Critical Business Processes to Protect:

  • Code Parsing: The core functionality of Tree-sitter must be reliable and secure.
  • Grammar Management: The process of creating, updating, and distributing language grammars needs to be protected from malicious modifications.
  • Software Distribution: The build and release process must be secure to prevent the distribution of compromised binaries.

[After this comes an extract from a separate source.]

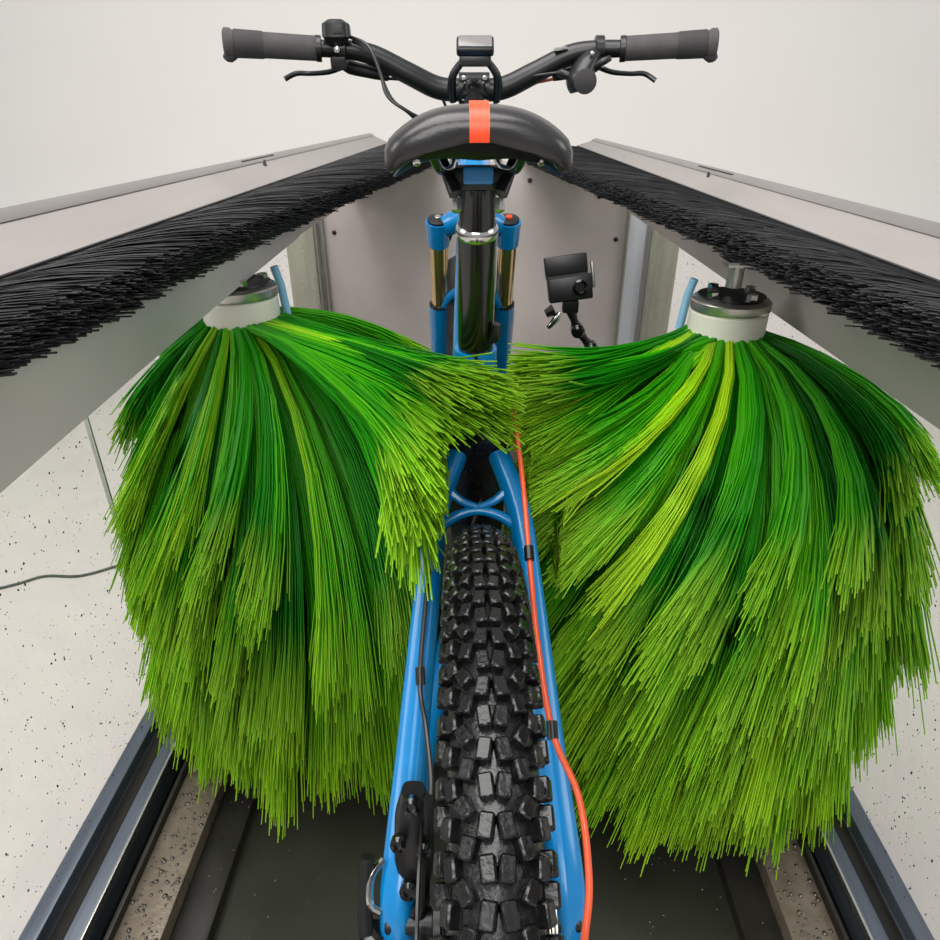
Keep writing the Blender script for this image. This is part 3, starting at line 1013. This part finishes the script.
# left remote pod above the bar
rp = bar_pt(-0.205, 0.856, 1.081)
rem = part(MB().tube([rp + Vector((0, -0.010, 0.008)), rp + Vector((0, -0.014, 0.016)), rp + Vector((0.0, -0.014, 0.030)), rp + Vector((0.0, -0.013, 0.034))], [0.014, 0.021, 0.020, 0.012], 18, sy=0.75, square=0.45), 'remote_pod', M_black)
MB().box(rp + Vector((0.004, -0.030, 0.022)), (0.014, 0.004, 0.010)).build('remote_button', M_gripdark, rem, bevel=0.0015)
MB().lathe(rp + Vector((0, -0.018, -0.002)), (0, -1, 0), [(0.0045, 0), (0.0045, 0.006), (0.002, 0.007)], 10).build('pod_screw', M_chrome, rem)
MB().box(rp + Vector((0.0, -0.012, -0.018)), (0.024, 0.018, 0.018), (0.2, 0, 0)).build('dropper_paddle', M_black, rem, bevel=0.004)
# right gear shifter below the bar
sp_ = bar_pt(0.172, 0.850, 1.060)
sh = part(MB().tube([sp_ + Vector((0.022, 0.004, 0.018)), sp_ + Vector((0.008, -0.006, 0.002)), sp_ + Vector((-0.004, -0.012, -0.018)), sp_ + Vector((-0.002, -0.014, -0.034))], [0.012, 0.020, 0.023, 0.016], 16, smooth=4, sy=0.7), 'gear_shifter', M_black)
MB().lathe(sp_ + Vector((0.004, -0.026, -0.022)), (0, -1, -0.1), [(0.017, 0), (0.017, 0.005), (0.010, 0.008)], 20).build('shifter_cap', M_gripdark, sh)
MB().tube([sp_ + Vector((-0.018, -0.008, -0.014)), sp_ + Vector((-0.030, -0.006, -0.010)), sp_ + Vector((-0.036, -0.004, -0.010))], [0.006, 0.0065, 0.003], 10).build('barrel_adjuster', M_black, sh)
MB().tube([sp_ + Vector((0.016, -0.018, -0.004)), sp_ + Vector((0.030, -0.024, 0.004)), sp_ + Vector((0.040, -0.022, 0.008))], [0.005, 0.0055, 0.004], 10, smooth=3).build('shift_paddle', M_black, sh)
for (dx, dz) in ((0.026, 0.004), (0.012, 0.014), (0.030, -0.002), (0.006, -0.006)):
    MB().lathe(sp_ + Vector((dx, -0.020, dz)), (0, -1, 0), [(0.003, 0), (0.003, 0.004), (0.0015, 0.005)], 8).build('shifter_screw', M_chrome, sh)
MB().box(bar_pt(0.140, 0.856, 1.082), (0.020, 0.012, 0.0035), (0.2, -0.12, 0.04)).build('bar_marking', M_chrome, sh, bevel=0.0008)

# display on the stem
dp = part(MB().box((0.005, 0.842, 1.084), (0.056, 0.014, 0.030), (-0.85, 0, 0)), 'display', M_black, bevel=0.005, seg=3)
MB().box((0.005, 0.8365, 1.0895), (0.050, 0.004, 0.023), (-0.85, 0, 0)).build('screen', M_screen, dp, bevel=0.0015)
MB().box((0.005, 0.846, 1.066), (0.048, 0.022, 0.016)).build('display_base', M_black, dp, bevel=0.004)
for s in (-1, 1):
    MB().tube([Vector((0.005 + s * 0.018, 0.846, 1.066)), Vector((0.005 + s * 0.033, 0.850, 1.048)), Vector((0.005 + s * 0.036, 0.862, 1.030)), Vector((0.005 + s * 0.034, 0.872, 1.012))], [0.005, 0.006, 0.007, 0.006], 12, smooth=4).build('display_arm', M_black, dp)

# cables at the bar
part(MB().tube([bar_pt(-0.186, 0.846, 1.096), bar_pt(-0.155, 0.820, 1.082), bar_pt(-0.138, 0.806, 1.048), bar_pt(-0.128, 0.80, 1.018), bar_pt(-0.098, 0.80, 0.998), bar_pt(-0.055, 0.815, 0.975), bar_pt(-0.02, 0.85, 0.93)], 0.0026, 8, smooth=6), 'control_cable', M_black)
part(MB().tube([bar_pt(-0.182, 0.846, 1.090), bar_pt(-0.150, 0.824, 1.074), bar_pt(-0.136, 0.812, 1.040), bar_pt(-0.120, 0.806, 1.012), bar_pt(-0.09, 0.81, 0.99), bar_pt(-0.02, 0.85, 0.92)], 0.0024, 8, smooth=6), 'control_cable', M_black)
part(MB().tube([bar_pt(-0.262 + 0.0, 0.888, 1.044) + Vector((0.12, 0, 0)), bar_pt(-0.10, 0.90, 1.042), bar_pt(-0.06, 0.905, 1.035), bar_pt(-0.035, 0.91, 0.99)], 0.0024, 8, smooth=6), 'brake_hose', M_black)
part(MB().tube([sp_ + Vector((-0.034, -0.004, -0.010)), bar_pt(0.10, 0.858, 1.046), bar_pt(0.06, 0.88, 1.04), bar_pt(0.035, 0.905, 1.0)], 0.0022, 8, smooth=6), 'gear_cable', M_black)
part(MB().tube([bar_pt(0.138, 0.886, 1.044), bar_pt(0.10, 0.888, 1.038), bar_pt(0.06, 0.892, 1.040), bar_pt(0.03, 0.905, 0.98)], 0.0024, 8, smooth=6), 'brake_hose', M_hose)

# orange rear hose along the right stay
hs = [(0.034, 0.322, 0.735), (0.043, 0.262, 0.680), (0.0465, 0.185, 0.627), (0.050, 0.122, 0.581), (0.056, 0.042, 0.552), (0.0705, -0.01, 0.541), (0.0715, -0.06, 0.523), (0.065, -0.09, 0.505), (0.060, -0.105, 0.46), (0.062, -0.09, 0.41), (0.07, -0.04, 0.38)]
hose = part(MB().tube(hs, 0.0027, 10, smooth=6), 'rear_hose', M_hose)
for (x, y, z) in (hs[2], hs[4]):
    MB().tube([Vector((x, y + 0.006, z + 0.004)), Vector((x, y - 0.006, z - 0.003))], 0.0048, 10).build('hose_clip', M_black, hose)
# thin hose down the left stay
lh = [(-0.052, 0.23, 0.578), (-0.060, 0.15, 0.505), (-0.052, 0.10, 0.49), (-0.046, 0.055, 0.47), (-0.05, 0.02, 0.45)]
lhose = part(MB().tube(lh, 0.0024, 8, smooth=6), 'left_hose', M_black)
MB().tube([Vector((-0.060, 0.156, 0.511)), Vector((-0.059, 0.144, 0.499))], 0.0050, 10).build('hose_clip', M_black, lhose)

# rear caliper
cq = Vector((-0.062, 0.022, 0.412))
cal = part(MB().tube([cq + Vector((0, 0.03, 0.055)), cq + Vector((0, 0.026, 0.03)), cq + Vector((0, 0.012, -0.01)), cq + Vector((0, 0.0, -0.05))], [0.010, 0.017, 0.018, 0.012], 14, square=0.4), 'brake_caliper', M_black)
for (dx, dy, dz, r) in ((0.0, 0.012, 0.058, 0.008), (-0.012, 0.0, 0.025, 0.007), (0.010, -0.002, 0.018, 0.007), (-0.004, -0.014, -0.020, 0.008), (0.004, -0.018, -0.045, 0.007)):
    MB().lathe(cq + Vector((dx, dy, dz)), (0, -0.8, 0.6), [(r, -0.004), (r, 0.006), (r * 0.5, 0.008), (r * 0.5, 0.004)], 12).build('caliper_bolt', M_blackgloss, cal)
MB().tube([cq + Vector((0.012, 0.008, 0.03)), cq + Vector((0.015, -0.006, 0.05)), Vector((-0.05, 0.02, 0.45)) + Vector((0.004, 0.0, 0.05))], 0.004, 8, smooth=3).build('banjo', M_black, cal)
# axle lever on the left, with its bright loop
lv = part(MB().tube([Vector((-0.092, 0.0, 0.345)), Vector((-0.104, -0.005, 0.336)), Vector((-0.107, 0.012, 0.372)), Vector((-0.104, 0.03, 0.405))], [0.010, 0.008, 0.006, 0.006], 10, smooth=3, square=0.4), 'axle_lever', M_black)
MB().tube([Vector((-0.090, 0.03, 0.40)), Vector((-0.100, 0.02, 0.392)), Vector((-0.101, 0.006, 0.375)), Vector((-0.092, 0.002, 0.368))], 0.0035, 8, smooth=5).build('lever_loop', M_chrome, lv)
MB().box((-0.097, -0.005, 0.338), (0.026, 0.022, 0.018)).build('lever_nut', M_blackgloss, lv, bevel=0.003)
# derailleur and end bolt on the right
der = part(MB().box((0.082, -0.012, 0.32), (0.022, 0.03, 0.04), (0.3, 0, 0)), 'derailleur', M_black, bevel=0.006)
MB().box((0.070, 0.01, 0.25), (0.012, 0.035, 0.11), (0.25, 0, 0)).build('cage', M_black, der, bevel=0.004)
for (y, z) in ((0.0, 0.285), (0.02, 0.215)):
    MB().lathe(Vector((0.063, y, z)), (1, 0, 0), [(0.018, 0), (0.018, 0.003)], 14).build('jockey_wheel', M_blackgloss, der)
# cranks and pedals
for s in (-1, 1):
    e = BB + Vector((s * 0.082, s * 0.02, s * 0.165))
    ck = part(MB().tube([BB + Vector((s * 0.052, 0, 0)), BB + Vector((s * 0.062, 0, 0)), e], [0.016, 0.015, 0.012], 12, square=0.3), 'crank', M_black)
    pc = e + Vector((s * 0.062, 0, 0))
    MB().tube([e, pc], 0.007, 10).build('pedal_axle', M_steel, ck)
    pd = MB()
    for dy in (-0.045, 0.045):
        pd.box(pc + Vector((0, dy, 0)), (0.09, 0.010, 0.014))
    for dx in (-0.042, 0.0, 0.042):
        pd.box(pc + Vector((dx, 0, 0)), (0.010, 0.10, 0.012))
    pd.build('pedal', M_black, ck, bevel=0.002, seg=1)
chn = MB().lathe(BB + Vector((0.048, 0, 0)), (1, 0, 0), [(0.052, 0), (0.065, 0), (0.065, 0.003), (0.052, 0.003)], 40, closed=True)
part(chn, 'chainring', M_black)
part(MB().tube([RA + Vector((0.05, 0, 0.055)), BB + Vector((0.05, 0, 0.064))], 0.004, 6), 'chain', M_steel)

# ------------------------------------------------------------------ action camera on its arm
AC = empty('action_camera', (0.555, 1.50, 0.40))
tag(AC, 'small black action camera on a jointed arm in front of the end sheet', 'camera')
AO = Vector((0.555, 1.50, 0.40))


def acp(mb, name, m, parent=AC, **k):
    mb.v = [(x - AO.x, y - AO.y, z - AO.z) for x, y, z in mb.v]
    return mb.build(name, m, parent, **k)


cc = Vector((0.174, 1.34, 0.690))
rot = Matrix.Rotation(R_(-8), 3, 'Y') @ Matrix.Rotation(R_(-10), 3, 'X')
bd = acp(MB().box(cc, (0.086, 0.04, 0.048), rot), 'housing', M_black, bevel=0.005)
acp(MB().box(cc + rot @ Vector((-0.004, 0.0, 0.045)), (0.082, 0.034, 0.036), rot), 'upper_module', M_black, bevel=0.003)
acp(MB().box(cc + rot @ Vector((-0.004, -0.002, 0.0245)), (0.080, 0.036, 0.005), rot), 'module_seam', M_gripdark, bd)
acp(MB().lathe(cc + rot @ Vector((0.018, -0.019, 0.0)), rot @ Vector((0, -1, 0)), [(0.015, 0), (0.015, 0.006), (0.011, 0.008), (0.009, 0.004)], 20), 'lens_port', M_blackgloss, bd)
acp(MB().box(cc + rot @ Vector((0.047, 0, 0.02)), (0.006, 0.02, 0.05), rot), 'side_latch', M_lip, bd, bevel=0.002)
acp(MB().box(cc + Vector((0.004, 0, -0.036)), (0.032, 0.02, 0.024)), 'mount_fork', M_black, bevel=0.003)
acp(MB().tube([cc + Vector((-0.030, -0.012, -0.040)), cc + Vector((-0.046, -0.014, -0.048))], [0.012, 0.008], 8), 'thumb_knob', M_black)
acp(MB().tube([cc + Vector((-0.018, -0.014, -0.045)), cc + Vector((-0.026, -0.016, -0.060)), cc + Vector((-0.040, -0.016, -0.076))], [0.005, 0.008, 0.004], 10), 'knob_screw', M_chrome)
j = [cc + Vector((0.006, 0, -0.045)), cc + Vector((0.022, 0.002, -0.085)), cc + Vector((0.055, 0.01, -0.125)), cc + Vector((0.13, 0.06, -0.19)), Vector((0.43, 1.47, 0.44)), Vector((0.540, 1.50, 0.40))]
for i in range(5):
    acp(MB().tube([j[i], j[i] * 0.5 + j[i + 1] * 0.5, j[i + 1]], [0.011, 0.0075, 0.011], 12), 'arm_link', M_black)
for i in range(1, 5):
    acp(MB().lathe(j[i] + Vector((0, 0.016, 0)), (0, -1, 0), [(0.013, 0), (0.014, 0.004), (0.014, 0.028), (0.009, 0.032)], 16), 'arm_joint', M_blackgloss)
acp(MB().lathe(Vector((0.5585, 1.50, 0.40)), (-1, 0, 0), [(0.034, 0), (0.034, 0.004), (0.018, 0.014), (0.012, 0.024)], 24), 'suction_cup', M_black)

# ------------------------------------------------------------------ cable lying on the studio floor
cz = -0.246
cb = MB().tube([(-2.1, 1.25, cz), (-1.75, 1.40, cz), (-1.41, 1.56, cz), (-1.32, 1.615, cz), (-1.21, 1.62, cz), (-1.105, 1.685, cz), (-0.95, 1.80, cz), (-0.8, 2.1, cz)], 0.0042, 10, smooth=8)
o = cb.build('power_cable', M_cable)
tag(o, 'thin grey cable lying on the white floor beyond the left glass', 'cable')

Data to Protect and Sensitivity:

  • Source Code (Indirectly): Tree-sitter itself doesn't store source code, but it processes it. The sensitivity of the source code depends on the application using Tree-sitter. If Tree-sitter is used in a security-sensitive context (e.g., a code analysis tool analyzing proprietary code), then the confidentiality of that code is indirectly a concern.
  • Language Grammars: These are generally public, but their integrity is crucial. Malicious modifications to grammars could lead to vulnerabilities. Sensitivity: Medium.
  • Build Artifacts (Binaries): The integrity of the distributed binaries is paramount. Compromised binaries could lead to widespread vulnerabilities. Sensitivity: High.

QUESTIONS & ASSUMPTIONS

Questions:

  • What specific SAST tools are currently used, if any?
  • Are there any plans to support formal grammar verification?
  • What is the process for reviewing and accepting community-contributed grammars?
  • Are there any specific performance benchmarks or targets that Tree-sitter aims to meet?
  • What is the long-term strategy for maintaining and evolving Tree-sitter?
  • Are there any specific security certifications or compliance requirements that Tree-sitter needs to meet?

Assumptions:

  • BUSINESS POSTURE: Assumed that maintainability, performance, accuracy, extensibility, and community adoption are the primary business goals.
  • SECURITY POSTURE: Assumed that code reviews are performed for all pull requests. Assumed that some level of static analysis is performed, even if not explicitly documented. Assumed that the project is aware of the risks associated with parsing complexity and third-party dependencies.
  • DESIGN: Assumed that GitHub Actions is used for CI/CD. Assumed that the primary distribution methods are pre-built binaries and package managers. Assumed that the WebAssembly version is a key component for web-based applications.